Sébastien Lecornu : l’éternel « changement » sans modification du macronisme
Comme un disque rayé. Nommés par un président de la République qui refuse de changer de logiciel, les premiers ministres se succèdent, à chaque passation de pouvoir, en entonnant le même refrain. Le perron de Matignon aura entendu Michel Barnier promettre en septembre 2024 de « faire de la politique autrement » : « Il y aura aussi dans cette nouvelle page des changements et des ruptures. »
Puis, trois mois plus tard, son successeur François Bayrou jurer qu’il ferait tout pour « trouver un chemin inédit ». Et neuf mois après, ce mercredi 10 septembre, Sébastien Lecornu clamant la main sur le cœur : « Il va falloir changer. » « Il va falloir des ruptures. Pas que sur la forme, pas que dans la méthode, des ruptures aussi sur le fond », a-t-il déclaré.
Et pourtant, depuis 2024, Emmanuel Macron comme ses premiers ministres refusent de voir qu’il n’existe pas de majorité à l’Assemblée nationale pour mener leurs politiques, et continuent à empêcher les débats et à mépriser la représentation nationale. Alors qu’il fait partie de l’aile droite de la Macronie, comment Sébastien Lecornu pourrait-il convaincre les oppositions de ne pas le censurer ?
Le PS et le RN dans le viseur
Le nouveau premier ministre promet de discuter, cette semaine, avec les représentants de chaque parti et des syndicats. Missionné pour reprendre en main le budget antisocial de François Bayrou, il lui faudra chercher des alliances et des compromis. Mais les portes semblent fermées, toutes les oppositions ayant laissé entendre, mardi soir, que son temps à Matignon était compté.
Lors de la passation de pouvoir, Sébastien Lecornu est resté mystérieux à propos de cette énième promesse de « rupture » – mot qu’Élisabeth Borne et Gabriel Attal, autres prédécesseurs à Matignon, ont tous deux prononcés lors de leurs déclarations d’intérêt général. S’il regarde vers sa gauche, une taxation des plus riches pourrait constituer un changement de pied du point de vue macroniste.
Certains commencent d’ailleurs à s’y résoudre : « Il faut offrir une victoire symbolique à la gauche sur l’imposition des plus fortunés. On est radicalement contre et c’est une sombre connerie mais il va bien falloir lâcher », plaide le député Renaissance Sylvain Maillard dans le Figaro.

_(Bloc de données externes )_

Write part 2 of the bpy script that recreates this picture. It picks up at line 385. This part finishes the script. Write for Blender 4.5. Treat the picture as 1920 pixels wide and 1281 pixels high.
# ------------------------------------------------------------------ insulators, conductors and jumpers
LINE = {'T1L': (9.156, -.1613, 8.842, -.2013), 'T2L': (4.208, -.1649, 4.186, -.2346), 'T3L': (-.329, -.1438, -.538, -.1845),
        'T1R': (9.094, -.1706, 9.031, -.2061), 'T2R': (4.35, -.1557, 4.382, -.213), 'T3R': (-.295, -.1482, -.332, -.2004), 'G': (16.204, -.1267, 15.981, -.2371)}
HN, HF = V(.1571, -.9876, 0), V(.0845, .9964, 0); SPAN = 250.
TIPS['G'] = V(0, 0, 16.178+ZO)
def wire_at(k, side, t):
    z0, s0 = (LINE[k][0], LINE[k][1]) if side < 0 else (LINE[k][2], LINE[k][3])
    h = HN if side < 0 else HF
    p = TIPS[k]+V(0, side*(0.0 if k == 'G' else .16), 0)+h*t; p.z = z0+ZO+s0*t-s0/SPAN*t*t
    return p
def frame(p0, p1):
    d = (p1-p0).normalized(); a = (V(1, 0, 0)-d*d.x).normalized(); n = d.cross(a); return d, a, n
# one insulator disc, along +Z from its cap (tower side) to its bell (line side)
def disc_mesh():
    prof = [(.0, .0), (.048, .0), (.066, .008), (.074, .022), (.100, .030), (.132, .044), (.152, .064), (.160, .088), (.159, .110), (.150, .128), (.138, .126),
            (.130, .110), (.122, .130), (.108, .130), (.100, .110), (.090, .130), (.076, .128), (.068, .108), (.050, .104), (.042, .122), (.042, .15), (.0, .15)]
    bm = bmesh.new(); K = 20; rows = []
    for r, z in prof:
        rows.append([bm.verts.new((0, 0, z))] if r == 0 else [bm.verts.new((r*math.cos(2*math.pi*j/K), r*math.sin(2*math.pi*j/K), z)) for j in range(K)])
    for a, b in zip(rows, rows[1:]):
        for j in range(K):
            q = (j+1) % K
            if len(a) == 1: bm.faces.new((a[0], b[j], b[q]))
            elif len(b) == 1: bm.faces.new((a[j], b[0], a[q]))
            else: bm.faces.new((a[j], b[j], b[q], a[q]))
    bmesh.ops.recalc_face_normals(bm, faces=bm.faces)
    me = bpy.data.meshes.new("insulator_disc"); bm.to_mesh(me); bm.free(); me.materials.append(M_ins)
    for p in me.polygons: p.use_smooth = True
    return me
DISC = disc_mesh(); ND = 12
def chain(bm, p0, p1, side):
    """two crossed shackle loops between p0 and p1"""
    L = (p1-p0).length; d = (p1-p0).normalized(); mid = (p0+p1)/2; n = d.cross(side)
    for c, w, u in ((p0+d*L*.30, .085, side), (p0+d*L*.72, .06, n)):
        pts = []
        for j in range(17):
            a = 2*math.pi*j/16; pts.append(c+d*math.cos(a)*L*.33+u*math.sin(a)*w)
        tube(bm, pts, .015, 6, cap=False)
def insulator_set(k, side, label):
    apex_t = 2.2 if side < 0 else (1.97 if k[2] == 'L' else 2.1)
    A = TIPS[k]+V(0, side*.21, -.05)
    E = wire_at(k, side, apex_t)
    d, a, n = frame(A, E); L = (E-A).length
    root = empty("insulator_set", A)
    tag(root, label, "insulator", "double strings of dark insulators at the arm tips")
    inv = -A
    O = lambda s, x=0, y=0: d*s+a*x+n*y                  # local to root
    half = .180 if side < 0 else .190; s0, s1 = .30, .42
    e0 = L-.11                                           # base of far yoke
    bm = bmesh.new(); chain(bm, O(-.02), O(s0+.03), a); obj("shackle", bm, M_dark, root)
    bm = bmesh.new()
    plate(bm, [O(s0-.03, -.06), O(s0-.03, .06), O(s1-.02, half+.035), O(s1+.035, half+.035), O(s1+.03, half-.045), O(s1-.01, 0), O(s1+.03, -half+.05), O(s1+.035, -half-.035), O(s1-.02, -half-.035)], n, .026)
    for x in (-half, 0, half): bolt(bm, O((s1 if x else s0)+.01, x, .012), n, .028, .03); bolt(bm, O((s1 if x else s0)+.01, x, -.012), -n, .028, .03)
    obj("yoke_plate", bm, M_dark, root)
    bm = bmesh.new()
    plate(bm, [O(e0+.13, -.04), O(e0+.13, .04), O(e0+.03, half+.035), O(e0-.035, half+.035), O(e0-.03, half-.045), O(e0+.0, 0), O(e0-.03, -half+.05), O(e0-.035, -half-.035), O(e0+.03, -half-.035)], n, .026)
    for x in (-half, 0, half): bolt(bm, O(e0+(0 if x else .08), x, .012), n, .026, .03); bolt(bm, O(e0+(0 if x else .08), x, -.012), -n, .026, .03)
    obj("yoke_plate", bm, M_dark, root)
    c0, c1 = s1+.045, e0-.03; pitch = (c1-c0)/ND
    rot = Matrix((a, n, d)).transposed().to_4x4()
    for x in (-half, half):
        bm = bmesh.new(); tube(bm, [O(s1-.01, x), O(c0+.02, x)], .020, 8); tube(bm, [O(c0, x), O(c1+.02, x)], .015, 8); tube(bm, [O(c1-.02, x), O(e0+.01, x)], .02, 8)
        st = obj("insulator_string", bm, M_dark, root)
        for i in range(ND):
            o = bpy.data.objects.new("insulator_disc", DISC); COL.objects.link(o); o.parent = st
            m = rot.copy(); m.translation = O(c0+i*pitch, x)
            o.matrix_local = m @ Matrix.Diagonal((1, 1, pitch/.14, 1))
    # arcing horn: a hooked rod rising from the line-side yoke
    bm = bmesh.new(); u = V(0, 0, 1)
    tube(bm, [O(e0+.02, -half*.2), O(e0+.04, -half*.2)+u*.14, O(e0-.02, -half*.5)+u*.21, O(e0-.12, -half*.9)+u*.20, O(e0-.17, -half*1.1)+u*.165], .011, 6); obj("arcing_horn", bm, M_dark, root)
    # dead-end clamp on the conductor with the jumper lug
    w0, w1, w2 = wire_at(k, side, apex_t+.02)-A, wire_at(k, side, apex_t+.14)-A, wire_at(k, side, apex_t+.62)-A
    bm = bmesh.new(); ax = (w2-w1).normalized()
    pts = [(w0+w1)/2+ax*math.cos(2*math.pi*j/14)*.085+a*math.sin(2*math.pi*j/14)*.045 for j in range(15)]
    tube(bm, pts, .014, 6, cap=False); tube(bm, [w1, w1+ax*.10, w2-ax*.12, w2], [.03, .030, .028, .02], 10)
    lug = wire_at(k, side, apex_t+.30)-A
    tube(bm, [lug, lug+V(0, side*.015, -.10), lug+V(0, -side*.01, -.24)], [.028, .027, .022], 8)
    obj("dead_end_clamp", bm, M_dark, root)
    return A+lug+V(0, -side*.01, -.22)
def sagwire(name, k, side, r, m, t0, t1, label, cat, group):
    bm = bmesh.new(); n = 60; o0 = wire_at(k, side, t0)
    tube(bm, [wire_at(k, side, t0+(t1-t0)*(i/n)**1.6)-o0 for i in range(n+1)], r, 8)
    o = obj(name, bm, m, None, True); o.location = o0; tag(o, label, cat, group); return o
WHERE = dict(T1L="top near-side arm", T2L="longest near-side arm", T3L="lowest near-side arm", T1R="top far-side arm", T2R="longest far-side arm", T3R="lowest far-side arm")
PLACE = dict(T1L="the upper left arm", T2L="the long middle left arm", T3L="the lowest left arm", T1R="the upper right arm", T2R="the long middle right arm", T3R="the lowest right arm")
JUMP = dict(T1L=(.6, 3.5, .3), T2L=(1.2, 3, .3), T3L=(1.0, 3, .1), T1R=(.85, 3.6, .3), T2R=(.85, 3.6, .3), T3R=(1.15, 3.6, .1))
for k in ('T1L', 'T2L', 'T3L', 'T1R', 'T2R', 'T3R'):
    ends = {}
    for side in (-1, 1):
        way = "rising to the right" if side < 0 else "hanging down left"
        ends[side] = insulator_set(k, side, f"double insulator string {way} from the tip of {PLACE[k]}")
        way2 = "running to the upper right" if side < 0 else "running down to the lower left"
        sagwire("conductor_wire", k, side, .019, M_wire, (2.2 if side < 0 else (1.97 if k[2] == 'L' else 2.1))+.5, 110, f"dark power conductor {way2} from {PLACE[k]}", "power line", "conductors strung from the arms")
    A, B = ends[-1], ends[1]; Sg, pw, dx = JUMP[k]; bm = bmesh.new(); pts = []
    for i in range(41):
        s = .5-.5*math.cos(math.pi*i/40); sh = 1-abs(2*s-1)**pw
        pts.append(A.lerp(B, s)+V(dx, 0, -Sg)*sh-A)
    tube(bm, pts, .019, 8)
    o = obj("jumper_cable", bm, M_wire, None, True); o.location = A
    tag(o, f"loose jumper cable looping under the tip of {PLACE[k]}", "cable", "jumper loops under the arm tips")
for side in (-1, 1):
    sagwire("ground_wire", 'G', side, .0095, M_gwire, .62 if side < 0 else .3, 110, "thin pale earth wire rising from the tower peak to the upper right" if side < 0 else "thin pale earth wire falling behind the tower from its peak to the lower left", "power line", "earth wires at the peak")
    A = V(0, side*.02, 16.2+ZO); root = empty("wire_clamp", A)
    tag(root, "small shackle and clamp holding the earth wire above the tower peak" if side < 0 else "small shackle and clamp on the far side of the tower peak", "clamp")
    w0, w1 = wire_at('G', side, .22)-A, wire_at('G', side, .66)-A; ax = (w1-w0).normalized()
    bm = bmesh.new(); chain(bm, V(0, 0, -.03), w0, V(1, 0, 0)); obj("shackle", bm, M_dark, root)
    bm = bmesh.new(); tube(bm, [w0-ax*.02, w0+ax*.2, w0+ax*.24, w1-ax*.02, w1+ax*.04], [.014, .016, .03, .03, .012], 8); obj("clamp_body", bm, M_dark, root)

Les socialistes sont dans le viseur. Sur France Info, mardi, le premier secrétaire du PS, Olivier Faure, n’a fermé aucune porte, hormis celle de participer au gouvernement. « On jugera au cas par cas », a-t-il défendu, tout en doutant que Sébastien Lecornu puisse « rompre avec la politique qui a été menée depuis huit ans », condition pour ne pas le censurer.
Mais il y a fort à parier que Sébastien Lecornu, l’un des macronistes les plus conservateurs, qui entretient des relations cordiales avec le Rassemblement national (RN), cherchera à donner des gages à l’extrême droite. Bien que décidé à pousser Emmanuel Macron à dissoudre l’Assemblée nationale, le RN n’exclut pas totalement les négociations. « On va écouter ce que Sébastien Lecornu a à proposer, sans beaucoup d’illusions toutefois », a résumé le député Sébastien Chenu.
Quoi qu’il arrive, le nouveau premier ministre est attendu au tournant, et les exigences – contradictoires – des partis ouverts au dialogue pourraient rapidement s’envoler. Si le gouvernement entend maintenir coûte que coûte ses politiques austéritaires, il semble en tout cas condamné.